Il problema complessivo è come riqualificare un corpo insegnante che in larga parte non partecipa affatto alle dinamiche di sviluppo delle conoscenze disciplinari, fermi a qualche reminiscenza di corsi universitari magari in là negli anni o ad una manualistica scolastica spesso più attenta alle mode che allo sviluppo delle conoscenze.

Sull’altro versante c’è la questione di un universo scolastico in crisi profonda: ragazzi che faticano a riconoscere la scuola come esperienza positiva che forma al futuro (si veda tutto il repertorio delle “furberie” su assenze, copiature, minimo sforzo e quant’altro), insegnanti che tirano a campare non di rado sfogando sugli alunni le loro frustrazioni sociali, presidi che non sanno e non hanno strumenti per dirigere un sistema educativo e che sono spesso ostaggio dei loro docenti.
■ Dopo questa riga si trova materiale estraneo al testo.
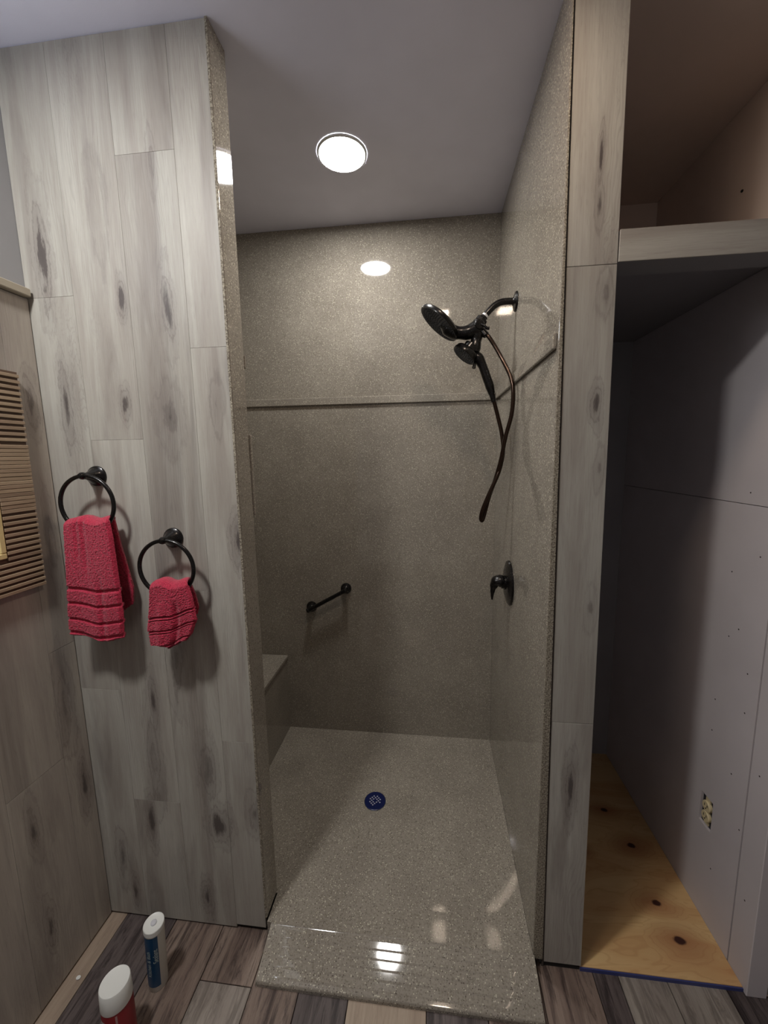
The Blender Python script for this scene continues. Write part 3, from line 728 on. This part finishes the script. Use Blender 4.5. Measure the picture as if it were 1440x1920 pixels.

Per mettere mano a questo autentico ginepraio le “leggi” servono fino ad un certo punto. Ciò che manca è una vera struttura di intervento costante e continuo, dall’esterno, sull’universo scolastico. E’ questa che potrebbe, se ben costruita ed equipaggiata, agire da stimolo per il cambiamento, da monitoraggio sulle esperienze positive (con possibilità di premiare significativamente chi fa bene), da ente di sanzione per le neghittosità e le resistenze passive. Un tempo c’erano uffici studi e tecnici sia al ministero che in altre sedi istituzionali. Oggi è stato quasi tutto rottamato …

Renzi ha affermato che vuole procedere all’intervento sulla scuola coinvolgendo ed ascoltando, prima di decidere. Lodevole propositivo, ma deve guardarsi dal coinvolgere e dall’ascoltare sia i costruttori di fantastici castelli in aria, sia i difensori più o meno mascherati di quelli che non vorrebbero cambiare niente, se non qualche etichetta e qualche slogan.

Insomma scuola e giustizia saranno un buon test per capire come finirà la stagione dei mille giorni di riforme. Anche in questo caso si può ben dire che il buon giorno si vedrà dal mattino.